— Data provided —
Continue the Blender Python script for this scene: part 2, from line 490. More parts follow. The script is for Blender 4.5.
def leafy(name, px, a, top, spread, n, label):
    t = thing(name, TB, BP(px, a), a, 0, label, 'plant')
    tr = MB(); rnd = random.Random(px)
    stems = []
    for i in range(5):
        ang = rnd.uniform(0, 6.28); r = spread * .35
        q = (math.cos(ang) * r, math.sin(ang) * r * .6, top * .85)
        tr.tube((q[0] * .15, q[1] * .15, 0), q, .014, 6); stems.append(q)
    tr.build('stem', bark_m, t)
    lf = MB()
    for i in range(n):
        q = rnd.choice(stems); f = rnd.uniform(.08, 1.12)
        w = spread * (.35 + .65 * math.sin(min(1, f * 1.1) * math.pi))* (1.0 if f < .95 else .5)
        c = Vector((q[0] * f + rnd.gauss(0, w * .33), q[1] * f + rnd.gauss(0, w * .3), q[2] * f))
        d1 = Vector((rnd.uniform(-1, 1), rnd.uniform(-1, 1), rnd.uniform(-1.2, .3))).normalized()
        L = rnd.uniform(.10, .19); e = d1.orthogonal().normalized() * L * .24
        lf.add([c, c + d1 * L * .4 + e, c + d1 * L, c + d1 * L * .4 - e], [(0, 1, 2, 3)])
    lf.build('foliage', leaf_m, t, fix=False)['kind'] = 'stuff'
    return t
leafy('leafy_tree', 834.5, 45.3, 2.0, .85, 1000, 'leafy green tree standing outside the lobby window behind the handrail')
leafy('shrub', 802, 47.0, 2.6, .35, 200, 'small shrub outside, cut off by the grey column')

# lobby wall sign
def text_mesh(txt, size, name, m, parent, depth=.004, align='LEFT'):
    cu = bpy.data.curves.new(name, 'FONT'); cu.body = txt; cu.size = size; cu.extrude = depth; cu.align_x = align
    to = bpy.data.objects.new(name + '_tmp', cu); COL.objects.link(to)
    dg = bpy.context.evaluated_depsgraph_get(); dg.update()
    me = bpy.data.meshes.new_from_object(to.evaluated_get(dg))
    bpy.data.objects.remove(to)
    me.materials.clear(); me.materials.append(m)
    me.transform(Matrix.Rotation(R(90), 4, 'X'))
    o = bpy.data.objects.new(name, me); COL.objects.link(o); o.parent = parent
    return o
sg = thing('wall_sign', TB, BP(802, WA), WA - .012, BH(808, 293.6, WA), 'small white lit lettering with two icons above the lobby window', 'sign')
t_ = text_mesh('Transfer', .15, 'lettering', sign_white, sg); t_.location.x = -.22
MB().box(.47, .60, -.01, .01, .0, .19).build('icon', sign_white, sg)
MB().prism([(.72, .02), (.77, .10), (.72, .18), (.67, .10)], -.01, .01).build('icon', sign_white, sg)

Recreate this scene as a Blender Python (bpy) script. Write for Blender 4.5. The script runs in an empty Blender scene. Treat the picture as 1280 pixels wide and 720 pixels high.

— Challenge —
Take the entries above and transcribe them exactly.

— Written response —
Continue the Blender Python script for this scene: part 2, from line 490. More parts follow. The script is for Blender 4.5.
def leafy(name, px, a, top, spread, n, label):
    t = thing(name, TB, BP(px, a), a, 0, label, 'plant')
    tr = MB(); rnd = random.Random(px)
    stems = []
    for i in range(5):
        ang = rnd.uniform(0, 6.28); r = spread * .35
        q = (math.cos(ang) * r, math.sin(ang) * r * .6, top * .85)
        tr.tube((q[0] * .15, q[1] * .15, 0), q, .014, 6); stems.append(q)
    tr.build('stem', bark_m, t)
    lf = MB()
    for i in range(n):
        q = rnd.choice(stems); f = rnd.uniform(.08, 1.12)
        w = spread * (.35 + .65 * math.sin(min(1, f * 1.1) * math.pi))* (1.0 if f < .95 else .5)
        c = Vector((q[0] * f + rnd.gauss(0, w * .33), q[1] * f + rnd.gauss(0, w * .3), q[2] * f))
        d1 = Vector((rnd.uniform(-1, 1), rnd.uniform(-1, 1), rnd.uniform(-1.2, .3))).normalized()
        L = rnd.uniform(.10, .19); e = d1.orthogonal().normalized() * L * .24
        lf.add([c, c + d1 * L * .4 + e, c + d1 * L, c + d1 * L * .4 - e], [(0, 1, 2, 3)])
    lf.build('foliage', leaf_m, t, fix=False)['kind'] = 'stuff'
    return t
leafy('leafy_tree', 834.5, 45.3, 2.0, .85, 1000, 'leafy green tree standing outside the lobby window behind the handrail')
leafy('shrub', 802, 47.0, 2.6, .35, 200, 'small shrub outside, cut off by the grey column')

# lobby wall sign
def text_mesh(txt, size, name, m, parent, depth=.004, align='LEFT'):
    cu = bpy.data.curves.new(name, 'FONT'); cu.body = txt; cu.size = size; cu.extrude = depth; cu.align_x = align
    to = bpy.data.objects.new(name + '_tmp', cu); COL.objects.link(to)
    dg = bpy.context.evaluated_depsgraph_get(); dg.update()
    me = bpy.data.meshes.new_from_object(to.evaluated_get(dg))
    bpy.data.objects.remove(to)
    me.materials.clear(); me.materials.append(m)
    me.transform(Matrix.Rotation(R(90), 4, 'X'))
    o = bpy.data.objects.new(name, me); COL.objects.link(o); o.parent = parent
    return o
sg = thing('wall_sign', TB, BP(802, WA), WA - .012, BH(808, 293.6, WA), 'small white lit lettering with two icons above the lobby window', 'sign')
t_ = text_mesh('Transfer', .15, 'lettering', sign_white, sg); t_.location.x = -.22
MB().box(.47, .60, -.01, .01, .0, .19).build('icon', sign_white, sg)
MB().prism([(.72, .02), (.77, .10), (.72, .18), (.67, .10)], -.01, .01).build('icon', sign_white, sg)

Recreate this scene as a Blender Python (bpy) script. Write for Blender 4.5. The script runs in an empty Blender scene. Treat the picture as 1280 pixels wide and 720 pixels high.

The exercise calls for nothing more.